*Your goal:* Pull out all lines from the listing below in which the word "that" appears.
— start Information provided —
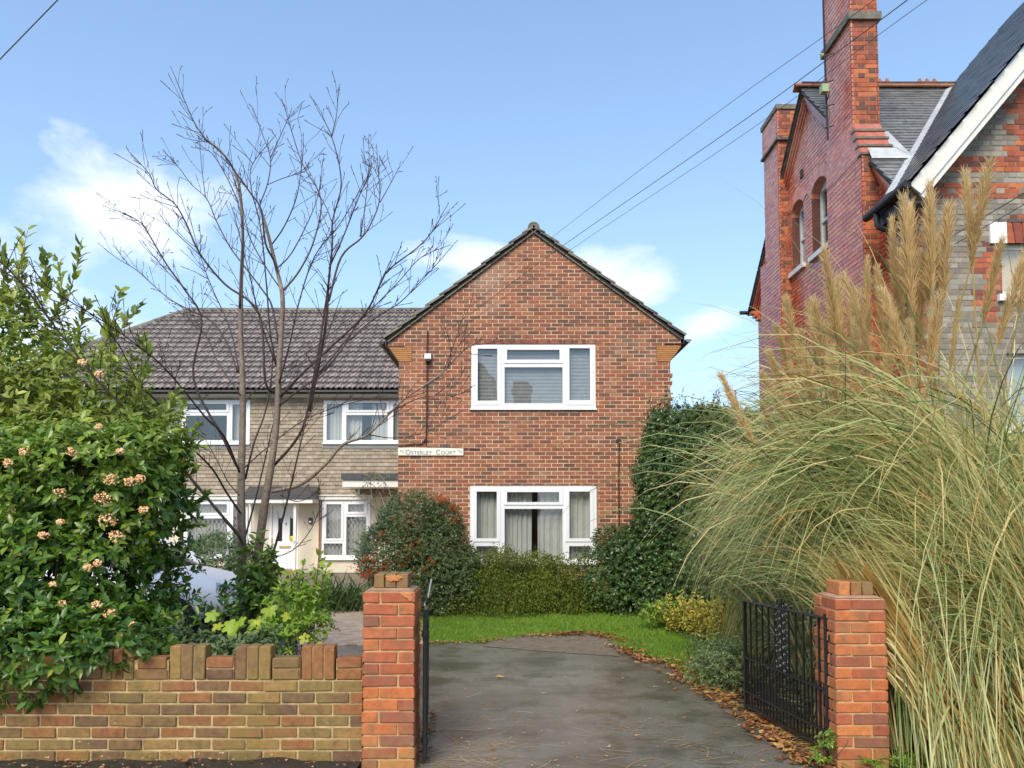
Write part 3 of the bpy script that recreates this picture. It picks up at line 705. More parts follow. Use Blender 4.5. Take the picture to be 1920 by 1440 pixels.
# ================================================================== CENTRAL BRICK HOUSE
YH = 14.6
hx = lambda px: P(px, 800, YH).x
hz = lambda py: P(1000, py, YH).z
def central_house():
    root = thing('brick_house', 'red brick gabled house with white windows and a name board, facing the driveway', 'house', (hx(1002), YH, 0))
    O = Vector((0, YH, 0)); n = -YV
    xl, xr = hx(747), hx(1258); zk = hz(674); zt = hz(645); ze = hz(632); za = hz(433)
    kl, kr = hx(771), hx(1232); ol, orr = hx(726), hx(1279)
    course = .075; zk = round(zk / course) * course; zt = zk + 4 * course
    body = [(xl, 0), (xr, 0), (xr, zk), (xl, zk)]
    mid = [(kl, zk), (kr, zk), (kr, zt), (kl, zt)]
    top = [(ol, zt), (orr, zt), (orr, ze), (hx(1002), za), (ol, ze)]
    up = (883, 645, 1117, 766); lo = (881, 910, 1119, 1056)
    H4 = lambda r: (hx(r[0]), P(1000, r[3], YH).z, hx(r[2]), P(1000, r[1], YH).z)
    hu, hl = H4(up), H4(lo)
    def score(a, b):  # prefer bricks that nothing hides: above the bushes
        return 0 if b > 5.0 else (1 if (b > 3.0 and a < hu[0]) or b > 4.2 else 2 + (b < 2.4) * 4) + (a > 2.2)
    def tf(rr, a, b): return rr.random()
    soldier_u = (hu[0] - .10, hu[3], hu[2] + .10, hu[3] + .075)
    brick_panel(root, O, XV, n, [body, mid, top], [hu, hl], 0, M['brick_house'], M['mortar_house'], n_ind=300, seed=11, score=score, back=.26, u0=xl, jit=.0022, rowshift=0, L=.210, H=.060, J=.015)
    # kneelers of creased tiles on either side
    for sgn in (0, 1):
        q = MB(); k = 8
        for i in range(k):
            f0, f1 = i / k, (i + 1) / k; z0 = zk + (zt - zk) * f0; z1 = zk + (zt - zk) * f1 - .006
            if sgn == 0: a = xl + (ol - xl) * (f0 + f1) / 2; q.box((a, YH - .012 + rnd.uniform(-.002, .002), z0), (kl - .002, YH + .26, z1))
            else: a = xr + (orr - xr) * (f0 + f1) / 2; q.box((kr + .002, YH - .012 + rnd.uniform(-.002, .002), z0), (a, YH + .26, z1))
        q.build('kneeler', M['kneeler'], root)
    # flanks and back, floor slab and inner faces
    q = MB()
    q.box((xl, YH + .262, 0), (xl + .25, YH + 10, ze)); q.box((xr - .25, YH + .262, 0), (xr, YH + 10, ze)); q.box((xl, YH + 10, 0), (xr, YH + 10.2, ze))
    q.build('side_wall', M['brick_house'], root)
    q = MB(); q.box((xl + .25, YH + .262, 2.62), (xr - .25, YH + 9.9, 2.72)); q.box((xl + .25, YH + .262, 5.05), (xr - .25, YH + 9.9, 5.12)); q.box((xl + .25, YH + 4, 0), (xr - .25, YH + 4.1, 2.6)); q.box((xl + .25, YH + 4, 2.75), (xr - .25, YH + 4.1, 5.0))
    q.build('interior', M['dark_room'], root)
    # windows
    w, _ = px_window(root, YH, up, [(895, 653, 933, 752), (950, 655, 1050, 675), (946, 688, 1055, 756), (1067, 652, 1107, 751)], [(888, 648, 940, 759), (944, 649, 1056, 681), (1060, 648, 1113, 759)], 'blind', label='upper white window with closed slatted blinds')
    w, _ = px_window(root, YH, lo, [(893, 921, 932, 1010), (950, 922, 1049, 942), (946, 954, 1055, 1048), (1067, 921, 1107, 1010), (893, 1024, 932, 1048), (1067, 1024, 1107, 1048)],
                     [(887, 916, 938, 1016), (944, 916, 1056, 947), (1060, 916, 1113, 1016)], 'curtain', gap=(997, 1009), label='lower white window with net curtains parted at the centre')
    # soldier lintel line above the upper window: a slightly redder flush course
    q = MB(); x = hu[0] - .12; t = 0
    while x < hu[2] + .1: q.box((x, YH - .004, hu[3] + .006), (x + .066, YH + .05, hu[3] + .075), t=.3 + .3 * rnd.random()); x += .075
    o = q.build('lintel_course', M['brick_house'], root)
    # roof: two slabs with staggered verge tiles, undercloak, ridge, gutters
    ax, az = hx(1001), P(1001, 424, YH).z
    for sgn, ex, ez in ((-1, hx(719), P(720, 634, YH).z), (1, hx(1287), P(1286, 629, YH).z)):
        d = Vector((ex - ax, 0, ez - az)); L = d.length; d.normalize(); nn = Vector((-d.z * sgn, 0, d.x * sgn)).normalized()
        if nn.z < 0: nn = -nn
        a = Vector((ax, YH - .03, az)); q = MB()
        pts = [a - nn * .10, a + d * L - nn * .10, a + d * L - nn * .055, a - nn * .055]
        q.add([p for p in pts] + [p + YV * 10.3 for p in pts], [(0, 1, 2, 3), (7, 6, 5, 4), (0, 4, 5, 1), (1, 5, 6, 2), (2, 6, 7, 3), (3, 7, 4, 0)]); q.build('roof', M['underlay'], root)
        uc = MB()
        k = int(L / .30)
        for i in range(k + 1):
            s0 = a + d * (i * L / (k + 1)) - nn * .098; s1 = s0 + d * (L / (k + 1) - .012); th = .018
            uc.add([s0 - YV * .025, s1 - YV * .025, s1 - YV * .025 - nn * th, s0 - YV * .025 - nn * th, s0 + YV * .2, s1 + YV * .2, s1 + YV * .2 - nn * th, s0 + YV * .2 - nn * th],
                   [(0, 1, 2, 3), (4, 7, 6, 5), (0, 4, 5, 1), (3, 2, 6, 7), (1, 5, 6, 2), (0, 3, 7, 4)], rnd.random())
        uc.build('undercloak', M['verge_tile'], root)
        gauge = .335; k = int(L / gauge) + 1
        for i in range(k):
            b0 = a + d * max(0, (L - (i + 1) * gauge - .07)); b1 = a + d * (L - i * gauge)
            lf0, lf1 = .00, .034; q = MB(); y0, y1 = -YV * .045, YV * .38; th = .042
            jj = nn * rnd.uniform(-.004, .004)
            p = [b0 + nn * (lf0 - .05) + jj, b1 + nn * (lf1 - .05) + jj, b1 + nn * (lf1 - .05 + th) + jj, b0 + nn * (lf0 - .05 + th) + jj]
            q.add([x + y0 for x in p] + [x + y1 for x in p], [(0, 1, 2, 3), (7, 6, 5, 4), (0, 4, 5, 1), (1, 5, 6, 2), (2, 6, 7, 3), (3, 7, 4, 0)], rnd.random())
            q.build('verge_tile', M['verge_tile'], root)
        # remaining roof surface courses behind the verge
        tile_field(root, a + YV * .42 + d * L * 1 - nn * .03, (YV if sgn > 0 else -YV), -d, nn, 9.8, L - .1, .30, .335, .40, .02, M['roof_tile'], (lambda a_, s_: 2 if 0 < a_ < 9.8 else 0) if sgn > 0 else (lambda a_, s_: 2 if -9.8 < -a_ < 0 else 0), n_ind=0, wave=.014) if sgn > 0 else None
        g = MB(); gx = ex + sgn * .05; gz = ez - .085; N_ = 10
        vs = []; 
        for yy in (YH - .06, YH + 10):
            for k2 in range(N_ + 1):
                an = math.pi + math.pi * k2 / N_; vs.append((gx + .058 * math.cos(an), yy, gz + .058 * math.sin(an)))
        g.add(vs, [(k2, k2 + 1, N_ + 2 + k2, N_ + 1 + k2) for k2 in range(N_)] + [tuple(range(N_ + 1))]); g.build('gutter', M['black_plastic'] if sgn < 0 else M['leadsheet'], root)
        f = MB(); f.box((ex - sgn * .02, YH - .02, ez - .16), (ex - sgn * .045, YH + 10, ez - .02)); f.box((ex - sgn * .05, YH - .02, ez - .17), (ex - sgn * .40, YH + 10, ez - .155)); f.build('fascia', M['black_plastic'], root)
    # ridge tiles (half round), the first shows its end
    for i in range(22):
        q = MB(); N_ = 10; vs = []; y0 = YH - .07 + i * .45; y1 = y0 + .44; r = .115
        for yy in (y0, y1):
            for rr_ in (r, r - .025):
                for k2 in range(N_ + 1):
                    an = math.pi * k2 / N_; vs.append((ax + rr_ * math.cos(an), yy, az - .055 + rr_ * 1.05 * math.sin(an)))
        m1 = N_ + 1
        fs = [(k2, k2 + 1, 2 * m1 + k2 + 1, 2 * m1 + k2) for k2 in range(N_)] + [(k2, m1 + k2, m1 + k2 + 1, k2 + 1) for k2 in range(N_)]
        q.add(vs, fs, rnd.random()); q.build('ridge_tile', M['verge_tile'], root)
    q = MB(); N_ = 10; q.add([(ax + .088 * math.cos(math.pi * k2 / N_), YH - .062, az - .055 + .092 * math.sin(math.pi * k2 / N_)) for k2 in range(N_ + 1)], [tuple(range(N_ + 1))], .5); q.build('ridge_mortar', M['verge_tile'], root)
    # thin dark cable up the right of the facade
    q = MB(); c = [P(1161, 832, YH - .02), P(1160, 900, YH - .02), P(1161, 985, YH - .02)]; q.tube(c, .012, 6); q.build('cable', M['cable'], root)
    q = MB(); q.box((P(1156, 830, YH - .04).x, YH - .04, P(1156, 830, YH).z), (P(1164, 830, YH).x, YH, P(1156, 824, YH).z)); q.build('bracket', M['cable'], root)
    # cable run at the left
    q = MB(); q.tube(bez([P(802, 560 + 60, YH - .03), P(801, 660, YH - .03), P(801, 700, YH - .03), P(800, 790, YH - .03), P(799, 832, YH - .03)], 4), .014, 6)
    q.tube(bez([P(799, 822, YH - .03), P(790, 832, YH - .03), P(768, 833, YH - .03), P(747, 836, YH - .03)], 4), .013, 6)
    q.tube(bez([P(800, 834, YH - .03), P(806, 838, YH - .03), P(860, 840, YH - .03), P(900, 842, YH - .025)], 4), .009, 6)
    q.build('cable', M['cable'], root)
    # toothed right edge: alternate bricks stand out past the corner
    for i in range(9):
        z = zk - (i * 2 + 2) * .075 - .15
        if i % 3 == 2: continue
        q = MB(); q.box((xr + .001, YH + .004, z), (xr + .035 + rnd.uniform(0, .02), YH + .2, z + .065), rnd.random()); q.build('brick', M['brick_house'], root)
    return root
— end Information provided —
*Solution to this exercise:*
Write part 3 of the bpy script that recreates this picture. It picks up at line 705. More parts follow. Use Blender 4.5. Take the picture to be 1920 by 1440 pixels.
    def score(a, b):  # prefer bricks that nothing hides: above the bushes